Bayo Collins is a junior at UC Berkeley, but a younger version of himself is about to be introduced to America in a few weeks. Collins is one of the stars of “The Youth Governor,” an upcoming documentary from filmmakers Matthew and Jaron Halmy.

The documentary was filmed during Collins’ junior year as a student at Poly High School when he participated in the YMCA Youth & Government program. The film was produced by Blumhouse and will be distributed by Greenwich Entertainment, the documentary powerhouse behind Free Solo and other acclaimed docs.

The documentary has been making the rounds on the festival circuit and was an official selection at the Cleveland International Film Festival, the Phoenix Film Festival and the MKE Film Festival. “The Youth Governor” will be released in theaters, and streaming on Amazon Prime and Apple TV on Aug. 26.

The trailer, which includes clips of Collins on campus at Poly, was released on Tuesday:

“It’s going to be weird to have people meet me at that age,” said Collins. “I just saw the doc for the first time. Watching it I’m like, ‘I would’ve said this differently, I would’ve done that differently.’”

The documentary chronicles a year of the California YMCA Youth & Government program, which sees almost 5,000 high school students travel to Sacramento each year to take over the state capitol building and create their own model state government. Teens create their own versions of courts and a state assembly. There are even lobbyists and an election for youth governor.

Collins participated through the Fairfield Family YMCA, where he now works during summers home from college. He and his brother first got involved in the program because of a chance encounter his mother had.

“My mom kept us in something all the time, and while she was at a hotel she saw students walking around in suits,” Collins said. “She said, ‘What is this? I want my boys in this.’”

As it turned out, the YMCA down the street from their home had the program and she signed her sons up. Quickly, Collins and his brother were networking with Long Beach Councilman Al Austin, who volunteers with the program, and were succeeding in the Youth & Government hierarchy.

“I wrote a speech on gun control and got up and did it in front of 1,500 people,” said Collins. “I realized I had a skillset I didn’t know I had. This program changed the entire trajectory of my life, it touched every part of my life.”

Poly High School as shown in a trailer for the new documentary “The Youth Governor.”

Collins’ humor and charisma helped him rocket up through the ranks of the statewide program; he would eventually be one of a few dozen from California selected to participate in the YMCA’s national Youth & Government conference. Although he only enrolled as a sophomore, he found himself as one of the four finalists for youth governor his junior year, which is when he embarked on a campaign in Sacramento among other teens that became the subject of the upcoming documentary.

“The people who were running against me, it was their whole life. Some of the people in the program had been dreaming about it and working on it for years and years,” he said. “I just popped up and took over.
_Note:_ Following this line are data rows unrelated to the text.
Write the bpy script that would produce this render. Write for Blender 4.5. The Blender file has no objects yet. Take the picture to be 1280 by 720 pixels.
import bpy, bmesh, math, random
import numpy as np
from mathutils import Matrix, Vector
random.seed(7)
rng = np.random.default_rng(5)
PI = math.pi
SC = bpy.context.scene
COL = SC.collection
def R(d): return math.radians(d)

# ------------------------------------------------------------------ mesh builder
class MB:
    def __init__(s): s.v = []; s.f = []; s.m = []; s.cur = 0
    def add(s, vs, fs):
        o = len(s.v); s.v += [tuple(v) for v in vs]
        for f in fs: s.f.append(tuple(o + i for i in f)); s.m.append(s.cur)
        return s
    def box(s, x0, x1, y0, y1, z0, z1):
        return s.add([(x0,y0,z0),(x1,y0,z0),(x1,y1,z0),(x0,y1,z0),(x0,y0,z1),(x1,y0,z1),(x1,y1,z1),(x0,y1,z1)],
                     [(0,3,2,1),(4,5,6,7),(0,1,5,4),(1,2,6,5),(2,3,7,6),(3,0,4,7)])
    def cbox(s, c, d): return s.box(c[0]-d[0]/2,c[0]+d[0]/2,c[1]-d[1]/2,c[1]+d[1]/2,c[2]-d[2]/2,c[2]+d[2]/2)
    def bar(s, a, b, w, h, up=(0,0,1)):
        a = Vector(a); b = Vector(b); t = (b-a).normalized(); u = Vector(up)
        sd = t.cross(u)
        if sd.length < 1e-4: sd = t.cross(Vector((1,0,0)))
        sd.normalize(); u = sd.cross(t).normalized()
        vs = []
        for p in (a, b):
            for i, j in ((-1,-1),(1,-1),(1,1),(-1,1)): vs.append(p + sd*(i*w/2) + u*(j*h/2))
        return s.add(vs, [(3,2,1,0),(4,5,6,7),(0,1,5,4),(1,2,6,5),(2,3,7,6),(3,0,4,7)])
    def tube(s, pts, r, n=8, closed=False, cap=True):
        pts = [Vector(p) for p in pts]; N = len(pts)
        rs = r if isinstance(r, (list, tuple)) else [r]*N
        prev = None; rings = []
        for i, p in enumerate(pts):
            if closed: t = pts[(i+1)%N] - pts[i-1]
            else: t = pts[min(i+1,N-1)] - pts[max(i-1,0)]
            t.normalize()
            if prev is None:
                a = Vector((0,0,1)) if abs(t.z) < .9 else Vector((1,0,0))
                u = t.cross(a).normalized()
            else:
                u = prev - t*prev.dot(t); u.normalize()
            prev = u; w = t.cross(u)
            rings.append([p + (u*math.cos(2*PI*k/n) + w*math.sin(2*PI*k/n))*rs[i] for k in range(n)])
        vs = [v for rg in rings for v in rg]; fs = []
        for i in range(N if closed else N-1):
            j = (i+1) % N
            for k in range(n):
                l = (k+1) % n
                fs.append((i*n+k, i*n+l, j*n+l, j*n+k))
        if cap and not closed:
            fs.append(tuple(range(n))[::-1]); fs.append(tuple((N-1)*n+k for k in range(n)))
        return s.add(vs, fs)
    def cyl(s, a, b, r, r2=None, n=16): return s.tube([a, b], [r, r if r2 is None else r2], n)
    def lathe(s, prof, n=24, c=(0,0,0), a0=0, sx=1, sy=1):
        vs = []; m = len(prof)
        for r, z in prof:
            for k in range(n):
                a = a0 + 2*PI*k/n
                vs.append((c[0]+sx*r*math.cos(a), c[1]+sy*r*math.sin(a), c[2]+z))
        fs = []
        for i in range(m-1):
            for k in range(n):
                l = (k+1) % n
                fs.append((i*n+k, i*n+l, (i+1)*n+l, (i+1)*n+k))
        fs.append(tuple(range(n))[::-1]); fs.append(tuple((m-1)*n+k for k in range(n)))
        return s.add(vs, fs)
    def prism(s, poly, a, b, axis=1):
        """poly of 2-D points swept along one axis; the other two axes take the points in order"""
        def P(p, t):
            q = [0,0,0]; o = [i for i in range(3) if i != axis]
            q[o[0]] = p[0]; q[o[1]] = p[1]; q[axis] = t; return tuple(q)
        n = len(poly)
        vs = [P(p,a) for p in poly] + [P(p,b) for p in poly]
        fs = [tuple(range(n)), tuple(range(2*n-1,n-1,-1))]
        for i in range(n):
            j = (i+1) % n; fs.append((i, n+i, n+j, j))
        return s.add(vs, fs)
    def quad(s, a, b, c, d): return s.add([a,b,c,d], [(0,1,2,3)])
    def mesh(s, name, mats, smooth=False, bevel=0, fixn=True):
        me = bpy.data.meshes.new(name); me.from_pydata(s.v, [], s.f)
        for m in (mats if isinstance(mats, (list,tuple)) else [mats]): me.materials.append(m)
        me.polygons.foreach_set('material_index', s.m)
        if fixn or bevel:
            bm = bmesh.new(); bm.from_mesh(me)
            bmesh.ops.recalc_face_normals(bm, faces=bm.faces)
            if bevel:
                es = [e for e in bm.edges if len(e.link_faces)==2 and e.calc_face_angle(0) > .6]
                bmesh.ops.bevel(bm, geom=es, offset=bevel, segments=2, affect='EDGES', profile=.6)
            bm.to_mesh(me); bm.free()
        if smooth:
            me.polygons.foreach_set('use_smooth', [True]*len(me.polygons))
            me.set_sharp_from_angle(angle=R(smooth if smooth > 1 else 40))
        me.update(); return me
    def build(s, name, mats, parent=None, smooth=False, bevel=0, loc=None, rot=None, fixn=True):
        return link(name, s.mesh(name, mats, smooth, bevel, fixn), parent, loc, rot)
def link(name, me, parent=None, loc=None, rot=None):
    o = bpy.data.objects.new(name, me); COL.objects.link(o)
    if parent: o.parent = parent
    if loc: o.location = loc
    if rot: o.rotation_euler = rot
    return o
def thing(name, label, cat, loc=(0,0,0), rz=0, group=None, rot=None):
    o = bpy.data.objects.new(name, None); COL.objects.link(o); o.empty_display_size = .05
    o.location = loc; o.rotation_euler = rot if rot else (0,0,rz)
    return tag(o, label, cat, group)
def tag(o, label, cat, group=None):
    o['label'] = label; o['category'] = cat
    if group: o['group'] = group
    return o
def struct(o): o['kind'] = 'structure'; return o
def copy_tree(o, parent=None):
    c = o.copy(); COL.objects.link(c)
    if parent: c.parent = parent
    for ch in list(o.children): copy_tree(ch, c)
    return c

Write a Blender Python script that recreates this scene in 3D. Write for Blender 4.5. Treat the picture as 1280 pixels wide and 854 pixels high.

The Long Beach delegation wasn’t really known like that, but my friends and I put us on the map.”

Without spoiling anything in the documentary, Collins said his experience in Sacramento was incredibly educational as far as government and was influential in his decision to not pursue that as a career path post-college.

“I would just say it was very realistic in terms of the good but also in learning about the bad parts of politics,” said Collins, who is an interdisciplinary business/pre-law major at Berkeley. “The program gave me a really good idea of what it’s like, and it also helped me realize there’s other ways of making change. I’m still figuring out what my thing is.”